Question: How do you write sum in expanded form?...

Question

How do you write sum in expanded form?

Answer 1

Solution

Here we can express sum in expanded form by using summation notation. And also we see how the summation notation will be used.

Complete step-by-step solution:
In this section we need to do a brief review of summation notation or sigma notation. We will start out with two integers $n$ and $m$ with $n < m$ and a list of numbers denoted as follows
${a_n},{a_{n + 1}},........{a_{m - 2}}, {a_{m - 1}},{a_m}$ we want to add them up in other words we want,
${a_n} + {a_{n + 1}} + ........{a_{m - 2}} + {a_{m - 1}}, + {a_m}$ we can denoted this case as follows $\sum\limits_{i = n}^m {{a_i}} = {a_n} + {a_{n + 1}} + ........{a_{m - 2}} + {a_{m - 1}}, + {a_m}$ this notation is called summation notation or sigma notation.
Summation notation:
Sigma notation is used as a convenient shorthand notation for the summation of terms for example, we write $\sum\limits_{n = 1}^5 n = 1 + 2 + 3 + 4 + 5$
Here the symbol $\sum {}$ sigma indicates a sum. The numbers at the top and bottom of sigma are called boundaries and tell us what numbers we substitute into the expression for the terms in our sum. What comes after sigma is an algebraic expression representing terms in the sum. In the example above, $n$ is a variable and represents the terms in our sum.
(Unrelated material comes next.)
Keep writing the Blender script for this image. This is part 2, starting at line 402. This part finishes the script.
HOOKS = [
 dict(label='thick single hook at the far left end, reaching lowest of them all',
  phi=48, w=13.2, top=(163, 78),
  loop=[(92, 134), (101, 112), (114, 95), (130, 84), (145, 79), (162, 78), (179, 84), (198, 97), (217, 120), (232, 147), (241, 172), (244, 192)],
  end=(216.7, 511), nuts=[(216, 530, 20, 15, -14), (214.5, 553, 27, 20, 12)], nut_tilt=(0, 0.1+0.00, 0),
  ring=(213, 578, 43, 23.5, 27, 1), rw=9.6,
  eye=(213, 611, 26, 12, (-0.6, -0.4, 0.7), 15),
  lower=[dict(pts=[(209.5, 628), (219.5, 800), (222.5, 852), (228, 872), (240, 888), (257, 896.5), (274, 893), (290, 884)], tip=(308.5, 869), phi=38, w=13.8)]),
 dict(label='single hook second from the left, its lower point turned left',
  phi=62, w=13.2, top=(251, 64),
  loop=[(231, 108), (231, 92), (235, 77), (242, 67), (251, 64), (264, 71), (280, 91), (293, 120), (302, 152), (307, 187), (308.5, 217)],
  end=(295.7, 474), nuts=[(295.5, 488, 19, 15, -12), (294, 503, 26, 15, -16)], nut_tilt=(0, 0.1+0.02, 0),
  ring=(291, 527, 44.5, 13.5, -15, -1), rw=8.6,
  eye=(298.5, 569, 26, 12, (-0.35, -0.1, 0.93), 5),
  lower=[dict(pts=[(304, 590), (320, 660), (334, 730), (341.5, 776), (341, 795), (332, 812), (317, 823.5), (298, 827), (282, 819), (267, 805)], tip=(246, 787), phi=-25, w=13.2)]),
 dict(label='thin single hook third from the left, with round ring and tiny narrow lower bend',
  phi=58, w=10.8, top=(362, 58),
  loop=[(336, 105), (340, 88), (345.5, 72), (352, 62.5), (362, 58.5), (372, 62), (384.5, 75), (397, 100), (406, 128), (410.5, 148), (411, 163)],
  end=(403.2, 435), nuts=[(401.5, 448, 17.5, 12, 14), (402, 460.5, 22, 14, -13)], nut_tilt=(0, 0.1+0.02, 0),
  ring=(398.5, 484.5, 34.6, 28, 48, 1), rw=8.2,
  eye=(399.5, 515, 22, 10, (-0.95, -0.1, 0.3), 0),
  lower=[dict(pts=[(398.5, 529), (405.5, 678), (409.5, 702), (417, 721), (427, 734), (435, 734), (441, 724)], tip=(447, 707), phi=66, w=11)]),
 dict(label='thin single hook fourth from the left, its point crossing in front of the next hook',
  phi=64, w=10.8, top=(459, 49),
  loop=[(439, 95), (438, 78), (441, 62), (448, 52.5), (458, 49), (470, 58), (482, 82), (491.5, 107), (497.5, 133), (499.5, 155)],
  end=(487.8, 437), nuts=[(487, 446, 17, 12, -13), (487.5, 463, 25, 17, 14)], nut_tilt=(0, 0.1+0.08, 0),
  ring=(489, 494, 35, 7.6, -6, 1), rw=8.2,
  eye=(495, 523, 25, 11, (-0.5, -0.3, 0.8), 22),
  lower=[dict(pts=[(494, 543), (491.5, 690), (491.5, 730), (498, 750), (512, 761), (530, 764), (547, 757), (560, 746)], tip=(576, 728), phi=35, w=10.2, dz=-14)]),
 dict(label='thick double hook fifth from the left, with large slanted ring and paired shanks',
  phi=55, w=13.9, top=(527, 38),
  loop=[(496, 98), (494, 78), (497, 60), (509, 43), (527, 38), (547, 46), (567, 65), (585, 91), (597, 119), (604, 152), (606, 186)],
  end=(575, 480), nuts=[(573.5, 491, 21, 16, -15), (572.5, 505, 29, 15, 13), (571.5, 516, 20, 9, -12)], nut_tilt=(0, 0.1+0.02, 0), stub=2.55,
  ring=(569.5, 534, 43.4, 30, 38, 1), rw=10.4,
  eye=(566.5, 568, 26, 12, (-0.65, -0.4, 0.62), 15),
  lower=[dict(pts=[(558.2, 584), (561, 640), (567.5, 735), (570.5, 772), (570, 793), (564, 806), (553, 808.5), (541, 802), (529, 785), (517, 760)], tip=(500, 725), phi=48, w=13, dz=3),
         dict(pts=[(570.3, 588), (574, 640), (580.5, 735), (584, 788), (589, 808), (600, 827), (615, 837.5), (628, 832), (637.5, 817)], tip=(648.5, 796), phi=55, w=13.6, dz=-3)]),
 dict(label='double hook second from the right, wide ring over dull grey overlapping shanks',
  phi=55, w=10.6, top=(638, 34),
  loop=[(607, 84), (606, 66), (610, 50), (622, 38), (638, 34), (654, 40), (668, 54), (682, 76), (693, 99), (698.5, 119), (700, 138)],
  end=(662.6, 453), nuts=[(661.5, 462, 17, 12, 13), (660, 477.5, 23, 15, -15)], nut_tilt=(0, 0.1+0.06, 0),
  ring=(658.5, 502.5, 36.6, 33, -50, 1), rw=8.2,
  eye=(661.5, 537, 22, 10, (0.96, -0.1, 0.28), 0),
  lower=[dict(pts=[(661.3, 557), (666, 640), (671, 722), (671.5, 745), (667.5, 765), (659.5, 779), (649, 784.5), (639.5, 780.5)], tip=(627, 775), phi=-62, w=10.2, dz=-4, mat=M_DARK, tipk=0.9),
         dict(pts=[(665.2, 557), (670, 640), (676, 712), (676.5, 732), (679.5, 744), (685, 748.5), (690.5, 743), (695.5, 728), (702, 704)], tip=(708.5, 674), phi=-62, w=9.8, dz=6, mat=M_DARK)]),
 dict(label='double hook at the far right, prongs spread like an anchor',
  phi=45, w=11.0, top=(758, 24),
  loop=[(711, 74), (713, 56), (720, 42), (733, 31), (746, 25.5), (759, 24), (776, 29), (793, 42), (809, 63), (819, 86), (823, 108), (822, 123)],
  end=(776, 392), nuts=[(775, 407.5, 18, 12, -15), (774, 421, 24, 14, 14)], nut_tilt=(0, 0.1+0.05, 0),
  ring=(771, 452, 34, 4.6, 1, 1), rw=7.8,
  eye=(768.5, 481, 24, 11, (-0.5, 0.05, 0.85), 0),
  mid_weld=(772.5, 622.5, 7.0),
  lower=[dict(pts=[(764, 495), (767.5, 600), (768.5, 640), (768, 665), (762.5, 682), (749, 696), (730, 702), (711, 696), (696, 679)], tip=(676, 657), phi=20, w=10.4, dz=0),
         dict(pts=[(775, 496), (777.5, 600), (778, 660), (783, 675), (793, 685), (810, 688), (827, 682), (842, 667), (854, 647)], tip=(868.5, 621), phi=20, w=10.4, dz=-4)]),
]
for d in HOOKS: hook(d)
Note: The symbol that is often used to express the concept of summation is the uppercase Greek letter, sigma $\sum {}$ . The $\sum {}$ notation is used in the following form $\sum\limits_{i = 1}^n {{u_i}}$ . The notation is read as the summation of all the ${u_i}$ ’s from $i = 1$ to $i = n$ where $n$ is the number of terms as long as $i = 1$ and ${u_i}$ represents the terms that are being added and $i$ is the variable that is used to increment to the next term.
We started the series at ${i_0}$ (this means that initial value of $i$ ) to denote the fact that they can start at any value of $i$ that we need them to.
Also note that while we can break up sums and differences as we did.
But we can’t do the same thing for products and quotients.